Theological balance, like physical balance, is normally a sign of health and well-being. The reason such balance is “normally” but not exclusively best is simply that, in some situations, imbalance is clearly required. So physically, balancing equally on both legs with sustained upright posture is normally best, yet if one wishes to dive into a swimming pool, one must embrace the imbalance of leaning altogether forward–a position that if done “normally” would result in endless bloody noses and skull fractures. –God is Impassible and Impassioned: Toward a Theology of Divine Emotion, pg 16

In all sorts of areas then, balance is good. Sometimes, though, there is no balance to be had. Ware reminds us specifically of the Reformation solas. Christ is not one among many mediators, or else he is not Savior. We aren’t saved by by divine grace and our own human merit and if faith is supplemented by works, the Gospel is confused with Law. It can’t be God’s glory and ours. And, of course, as soon as we elevate other authorities alongside of Scripture, we begin to lose sight of this.

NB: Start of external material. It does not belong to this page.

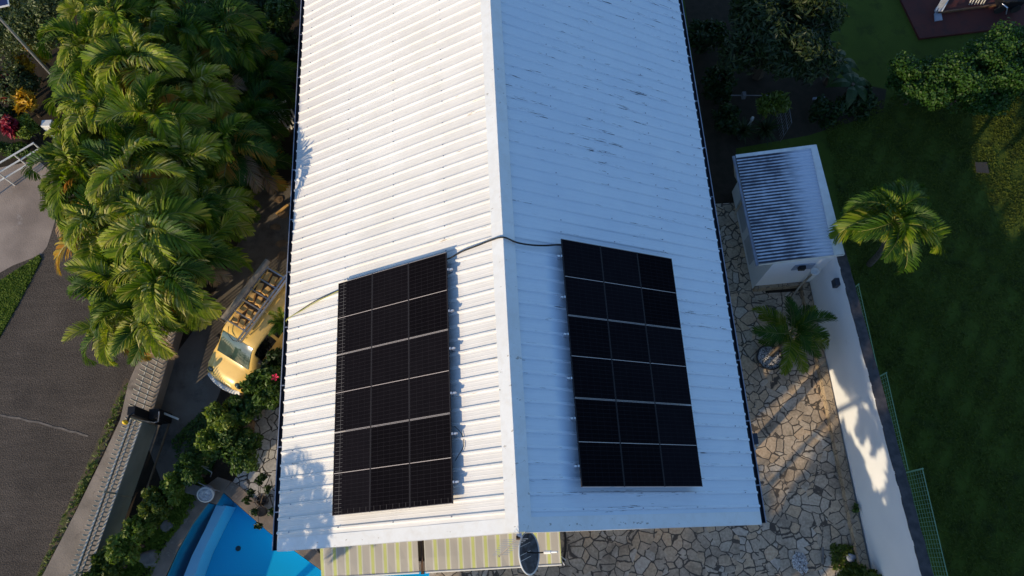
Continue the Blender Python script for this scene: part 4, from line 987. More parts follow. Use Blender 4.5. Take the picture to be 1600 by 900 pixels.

No, there are times when balance is no virtue, but a Gospel-destroying vice. The Gospel requires a few head-long plunges. In other words, a true sense of balance will recognize that there are times for both/ands and times for either/ors. Knowing the difference between the two is crucial to avoiding heresy and preserving the Gospel. Finding your theological balance can be difficult, so here are five tips for those still in process:

  1. Read your Bible like crazy. I mean, really, you can’t know the Scriptures too well. And by “knowing the Scriptures” I don’t just mean the canon within a canon you’ve chosen for yourself out of 3 of Paul’s epistles and a Gospel, or the book of James and Matthew. Get a few prophets, OT narratives, and maybe some Torah in there. God gave us 66 books to reveal himself, so ignoring bits will inevitably leave you off-balance. Get this one wrong and the rest won’t matter.
  2. Read more than one theologian. Focusing on that one pastor or thinker you found that you connect to, to the exclusion of all others is a recipe for imbalance. As a limited, fallible human, they’re going to be myopic somewhere. Expand your horizons a bit. Read outside your tradition a bit. Maybe even wander outside your century. Who knows what gems you’ll find.
  3. Read the key irenic, broad-focused theologians. Every theologian has their hobby-horses and pet issues, but some are well-known for their controversies and some for their broad, even-keeled treatments of issues. Look for those theologians who are widely consulted even across traditional boundaries. If there’s a Methodist or Catholic being quoted by a Reformed theologian, like a Thomas Oden, go ahead and pick him up.
  4. Read the key polemical theologians. I’ve recently set myself the task of reading some of the key theologians in the early church controversies. Ireneaus against the Gnostics, Athanasius against the Arians, Cyril against the Nestorians, Augustine against the Pelagians, and so forth. These teachers demonstrated an ability to defend or preserve some necessary tension, or holy imbalance, in the faith. The ability to defend one issue clearly is often-times a sign of having a good grasp of the whole.
  5. Read about more than one subject. This one should be obvious, but if you fixate on one issue, no matter how central it is, you’ll have balance issues. It’s okay to give sustained attention to key or interesting subjects, but if I’ve only ever read about the cross and never a treatment of the resurrection or the ascension, I’ll have a skewed view of Christ’s person and work. What’s more, usually you won’t have as good of an understanding of the couple of subjects you do study since every doctrine takes it’s meaning within the framework of the whole.

I could easily list more (and if you have any ideas, feel free comment), but the point is, don’t be that drunk guy falling off of his horse. Study widely, read deeply, and constantly check yourself against the whole of Scripture. Do that, and you may just begin to find your balance.